Delta sees multifaceted benefits from CDA trials
Visitors who arrived at this year’s NBAA Convention on a commercial flight into Atlanta Hartsfield Jackson International Airport might have noticed a much

Visitors who arrived at this year’s NBAA Convention on a commercial flight into Atlanta Hartsfield Jackson International Airport might have noticed a much longer glide on the approach and less noise in the cabin. As part of an initiative called AIRE (Atlantic Interoperability Initiative To Reduce Emissions), formally launched at the Paris Air Show in June, the airport has started testing “trajectory-based operations” including continuous-descent approaches (CDAs) aimed at reducing fuel burn, CO2 emissions and noise.

The practice calls for aircraft to begin their descents closer to the airport, with their engines near idle almost all the way to touchdown. Atlanta-based Delta Airlines is a key participant in the testing. Joseph Kolshak, the airline’s vice president of operations, described the procedure as “a no-brainer. It’s essentially flying the airplane the way the airplane wants to be flown,” he said. “Stay up at altitude until such time that you can start a continual descent almost all the way to the runway instead of doing step descents.”

While the procedure is being touted for its green benefits, the airlines are enthusiastic about using CDAs for other reasons. With settings on very low thrust for the landing approach, the normally fuel-thirsty engines will consume less jet-A.
“Reducing fuel burn will reduce our costs, but it will also benefit the environment, and if we–together with air navigation service providers–can establish this, a lot will be [accomplished],” said SAS senior vice president Hans Ollongren, whose airline has been practicing CDAs at Stockholm’s Arlanda Airport.

Substantial Fuel Savings

Those fuel benefits can be substantial, according to Delta’s Kolshak. “The beauty is our beta tests have shown an average savings of about 400 pounds of fuel per flight,” he said. “It equates to about 13 million gallons a year saved. That’s just from Delta, and that’s just [into] Atlanta.”
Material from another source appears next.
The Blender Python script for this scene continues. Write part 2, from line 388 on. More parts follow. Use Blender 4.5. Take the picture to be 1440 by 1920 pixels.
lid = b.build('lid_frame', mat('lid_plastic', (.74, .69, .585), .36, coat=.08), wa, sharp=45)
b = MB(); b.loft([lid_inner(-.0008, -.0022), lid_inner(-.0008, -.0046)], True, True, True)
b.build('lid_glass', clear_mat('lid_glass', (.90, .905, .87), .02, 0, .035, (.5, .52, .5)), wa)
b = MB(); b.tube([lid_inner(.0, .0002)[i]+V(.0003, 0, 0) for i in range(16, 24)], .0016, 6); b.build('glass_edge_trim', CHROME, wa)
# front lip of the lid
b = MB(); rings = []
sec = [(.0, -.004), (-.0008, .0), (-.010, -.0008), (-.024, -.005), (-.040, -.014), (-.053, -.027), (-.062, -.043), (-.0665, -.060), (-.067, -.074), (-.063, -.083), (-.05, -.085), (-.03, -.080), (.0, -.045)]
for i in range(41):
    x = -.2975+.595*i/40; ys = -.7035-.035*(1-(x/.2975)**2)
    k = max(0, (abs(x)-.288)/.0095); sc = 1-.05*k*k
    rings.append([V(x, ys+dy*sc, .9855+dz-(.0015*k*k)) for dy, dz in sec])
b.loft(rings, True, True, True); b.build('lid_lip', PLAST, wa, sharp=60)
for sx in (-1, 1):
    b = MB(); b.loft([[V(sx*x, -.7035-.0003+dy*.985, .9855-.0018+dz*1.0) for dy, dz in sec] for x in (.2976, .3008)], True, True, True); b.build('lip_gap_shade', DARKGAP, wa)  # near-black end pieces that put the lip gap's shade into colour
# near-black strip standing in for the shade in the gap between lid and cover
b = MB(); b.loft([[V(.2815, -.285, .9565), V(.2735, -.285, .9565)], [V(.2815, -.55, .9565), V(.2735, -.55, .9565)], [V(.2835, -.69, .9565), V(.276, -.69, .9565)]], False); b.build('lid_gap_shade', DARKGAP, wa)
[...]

Delta’s CDA tests have occurred only during less congested times at the normally bustling Hartsfield Jackson International hub. While results have been promising, some people doubt whether CDAs will truly be practical. “To actually implement it in a much higher  density environment would be very challenging,” said Tom Niffalke, the airport’s director of environmental and technical services. “To sequence aircraft not only along one route but from multiple routes that eventually feed into two and then one waypoint, you’ve not only got to maintain that separation, but then you’ve got to sequence the airplanes from different directions. They are just getting started with their research now, and they know these are some of the things they have to tackle,” he said.

Other improvements to help the feasibility of CDAs, such as ADS-B, should come from the FAA’s proposed NextGen air traffic control system, but Kolshak said he is confident about the current level of aircraft readiness. “The technology today is such that the airplanes can do it. I can program my [Boeing] 777 to be over Rome, Georgia, at a particular time, at a particular altitude and at a particular airspeed and it will do it,” he said.

But, he added, this capability is not limited to huge jetliners. “As a matter of fact, the GA guys in many respects have better flight-management equipment. Look at the VLJs that are coming out. I was looking at one of the Embraer airplanes, and it’s got better equipage than any of our airplanes.”